In throwing off E or any other quantity, and multiplying the difference in each case by the annuity plus 1, the effect is clearly to take one entire year's expenses, &c, in hand; which, is excessive.

The value of V will be most correctly arrived at by stating the ages, not as of the policy standard, but accordingly as the birthday may he nearer to the opening or termination of the Office year (which also would be the preferable mode of rating the premiums of entrants, and of stating the mortality results in a Society); and at whatever periods of the year the future premiums may be payable, all premiums should be taken at their yearly value, and all should be treated as due on the first day of the official year, their product being reckoned accordingly; the Society debiting itself with any past payments and the interest upon them, in respect to which risks may be still subsisting. Finally, in lieu of taking credit substantially for “assets” to the extent of the present value of the future premiums, by raising a second account for liabilities (in which the same are included), it were more correct, and more intelligible also, to raise one account only, showing the difference as constituting the “liability”—i. e., the value of the aggregate reversion minus that of the rent charge attaching to it; each being inseparable from the other—each, nevertheless, being exhibited at every investigation, with the features expressly given by which the value of such rent charge may be diminished; nor after the lapse of the first seven years of a Society's existence, does there appear any rational ground for longer intervals between the investigations than three years, if due regard is to be had to the true interests of the members of such an Association.

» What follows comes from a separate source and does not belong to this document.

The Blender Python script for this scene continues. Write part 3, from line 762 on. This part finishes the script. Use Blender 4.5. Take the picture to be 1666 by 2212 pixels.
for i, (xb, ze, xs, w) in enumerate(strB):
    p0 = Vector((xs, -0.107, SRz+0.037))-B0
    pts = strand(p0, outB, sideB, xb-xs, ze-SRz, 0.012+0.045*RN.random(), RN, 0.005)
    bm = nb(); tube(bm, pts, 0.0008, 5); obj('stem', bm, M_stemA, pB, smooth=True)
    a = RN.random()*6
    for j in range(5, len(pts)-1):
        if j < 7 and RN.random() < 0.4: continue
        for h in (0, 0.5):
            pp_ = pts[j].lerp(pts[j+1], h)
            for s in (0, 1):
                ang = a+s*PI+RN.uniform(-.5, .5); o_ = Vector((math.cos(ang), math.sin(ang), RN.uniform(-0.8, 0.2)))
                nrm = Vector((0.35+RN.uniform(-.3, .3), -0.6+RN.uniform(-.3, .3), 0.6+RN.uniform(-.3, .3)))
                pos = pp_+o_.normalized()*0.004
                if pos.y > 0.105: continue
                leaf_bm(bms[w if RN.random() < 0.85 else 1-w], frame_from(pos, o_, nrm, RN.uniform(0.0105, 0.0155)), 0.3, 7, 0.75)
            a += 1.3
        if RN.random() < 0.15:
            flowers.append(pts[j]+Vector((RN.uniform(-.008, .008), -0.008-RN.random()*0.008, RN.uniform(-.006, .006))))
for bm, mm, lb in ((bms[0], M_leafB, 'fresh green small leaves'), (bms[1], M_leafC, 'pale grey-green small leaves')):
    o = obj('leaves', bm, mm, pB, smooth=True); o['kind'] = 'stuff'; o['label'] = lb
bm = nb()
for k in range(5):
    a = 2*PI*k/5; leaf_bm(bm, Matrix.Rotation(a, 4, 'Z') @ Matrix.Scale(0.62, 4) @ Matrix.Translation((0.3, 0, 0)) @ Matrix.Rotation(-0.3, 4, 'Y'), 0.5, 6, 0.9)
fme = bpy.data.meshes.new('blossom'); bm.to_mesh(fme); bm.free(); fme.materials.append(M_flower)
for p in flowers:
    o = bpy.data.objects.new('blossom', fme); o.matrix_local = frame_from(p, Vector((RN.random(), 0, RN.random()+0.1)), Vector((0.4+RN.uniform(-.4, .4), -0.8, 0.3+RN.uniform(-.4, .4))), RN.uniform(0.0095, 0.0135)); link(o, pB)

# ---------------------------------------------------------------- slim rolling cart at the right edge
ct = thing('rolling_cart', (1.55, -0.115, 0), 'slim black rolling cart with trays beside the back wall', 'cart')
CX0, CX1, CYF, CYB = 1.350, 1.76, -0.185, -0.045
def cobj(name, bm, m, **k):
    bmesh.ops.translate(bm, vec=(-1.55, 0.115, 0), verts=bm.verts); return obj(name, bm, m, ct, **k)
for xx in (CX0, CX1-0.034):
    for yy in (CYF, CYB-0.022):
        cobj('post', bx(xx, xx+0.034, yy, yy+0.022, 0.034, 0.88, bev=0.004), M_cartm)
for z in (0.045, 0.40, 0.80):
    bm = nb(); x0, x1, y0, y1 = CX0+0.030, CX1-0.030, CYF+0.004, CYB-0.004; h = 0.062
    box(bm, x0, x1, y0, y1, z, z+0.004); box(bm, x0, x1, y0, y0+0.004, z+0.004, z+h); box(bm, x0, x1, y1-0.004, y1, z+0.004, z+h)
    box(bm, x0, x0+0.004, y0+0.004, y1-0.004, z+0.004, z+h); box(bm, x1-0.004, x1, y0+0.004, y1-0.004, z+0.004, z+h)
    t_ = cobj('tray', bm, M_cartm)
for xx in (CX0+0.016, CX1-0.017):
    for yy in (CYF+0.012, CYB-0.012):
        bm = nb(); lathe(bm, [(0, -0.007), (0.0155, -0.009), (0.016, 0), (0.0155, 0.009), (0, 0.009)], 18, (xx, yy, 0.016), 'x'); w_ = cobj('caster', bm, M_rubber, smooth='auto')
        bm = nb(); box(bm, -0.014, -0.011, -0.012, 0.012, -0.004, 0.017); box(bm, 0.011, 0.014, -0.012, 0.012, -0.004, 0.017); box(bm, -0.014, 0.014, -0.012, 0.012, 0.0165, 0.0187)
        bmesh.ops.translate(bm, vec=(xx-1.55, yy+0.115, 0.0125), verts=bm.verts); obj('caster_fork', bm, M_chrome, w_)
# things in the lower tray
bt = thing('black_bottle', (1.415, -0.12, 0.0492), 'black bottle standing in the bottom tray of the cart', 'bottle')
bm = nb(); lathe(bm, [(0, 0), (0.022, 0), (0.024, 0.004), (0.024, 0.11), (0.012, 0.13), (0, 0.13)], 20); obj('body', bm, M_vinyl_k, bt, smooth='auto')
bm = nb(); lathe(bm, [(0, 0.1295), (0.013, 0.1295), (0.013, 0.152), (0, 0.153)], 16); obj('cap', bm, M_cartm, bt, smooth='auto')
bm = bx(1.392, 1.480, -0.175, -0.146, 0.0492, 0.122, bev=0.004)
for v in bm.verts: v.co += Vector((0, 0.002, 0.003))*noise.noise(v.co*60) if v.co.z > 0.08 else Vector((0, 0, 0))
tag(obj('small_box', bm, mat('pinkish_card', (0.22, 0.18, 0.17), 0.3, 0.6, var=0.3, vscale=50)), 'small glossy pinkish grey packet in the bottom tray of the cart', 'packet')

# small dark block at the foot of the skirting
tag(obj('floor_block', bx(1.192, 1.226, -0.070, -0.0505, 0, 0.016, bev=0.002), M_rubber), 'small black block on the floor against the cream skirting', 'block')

page 50 note * See the comparative rates of the London Equitable Society between the ages of 20 and 42, and between 30 and 50; as applied to an equated annual premium over the whole term of life, and to the equivalent premium rated yearly, for a single year's assurance, toties quoties. In the London Amicable and other Societies, the corresponding excess here referred to will be found to extend over a longer period even than the interval involved in the case of the Equitable.